Kein unzulässiger Eingriff in sozialrechtliche Beziehungen
Dem Einschreiten der Apothekerkammer steht dem Beschluss zufolge auch § 69 Satz 1 SGB V nicht entgegen. Nach dieser Vorschrift regelt das vierte Kapitel des SGB V sowie die §§ 63 und 64 SGB V die Rechtsbeziehungen zwischen Leistungserbringern und Krankenkassen abschließend. Der Sanicare-Chef hatte vorgetragen, dass die Apothekerkammer mit ihrer Untersagungsverfügung in eine Vereinbarung zwischen ihm und den Krankenkassen und damit in den Regelungsbereich des SGB V eingreife. Das Gericht führt jedoch aus, dass es dem Gesetzgeber beim Erlass dieser Vorschrift allein darum gegangen sei, die sozialleistungsrechtlichen Beziehungen zwischen Leistungserbringern und Kassen einer zivilrechtlichen – insbesondere wettbewerbsrechtlichen – Beurteilung zu entziehen.
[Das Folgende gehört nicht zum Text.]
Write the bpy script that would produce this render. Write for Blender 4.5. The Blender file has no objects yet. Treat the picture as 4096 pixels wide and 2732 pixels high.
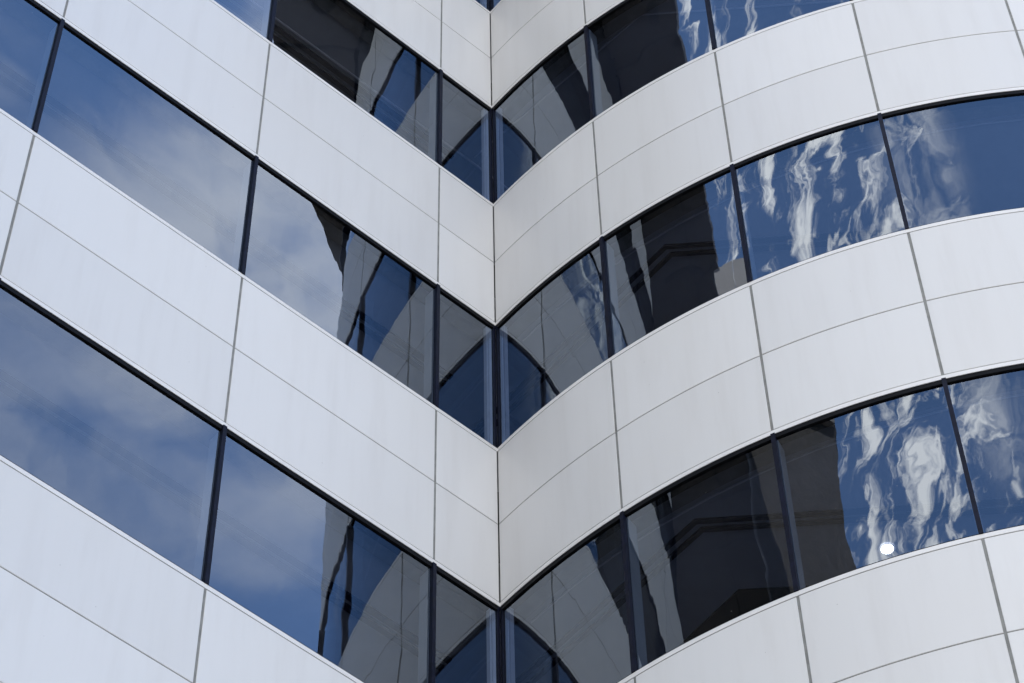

Die allgemeinen Berufspflichten der Leistungserbringer, zu denen auch die Einhaltung der arzneimittelrechtlichen Vorschriften gehöre, lasse § 69 Satz 1 SGB V hingegen unberührt. Diese seien nicht in die Rechtsbeziehungen zwischen Kassen und Leistungserbringern eingebunden, sondern bestünden unabhängig davon, so das VG.
Mönter hat gegen den Beschluss Beschwerde eingelegt – daneben läuft auch das ordentliche Klageverfahren weiter. Eine endgültige Entscheidung über die Zulässigkeit von Zuzahlungsgutscheinen steht mithin noch aus.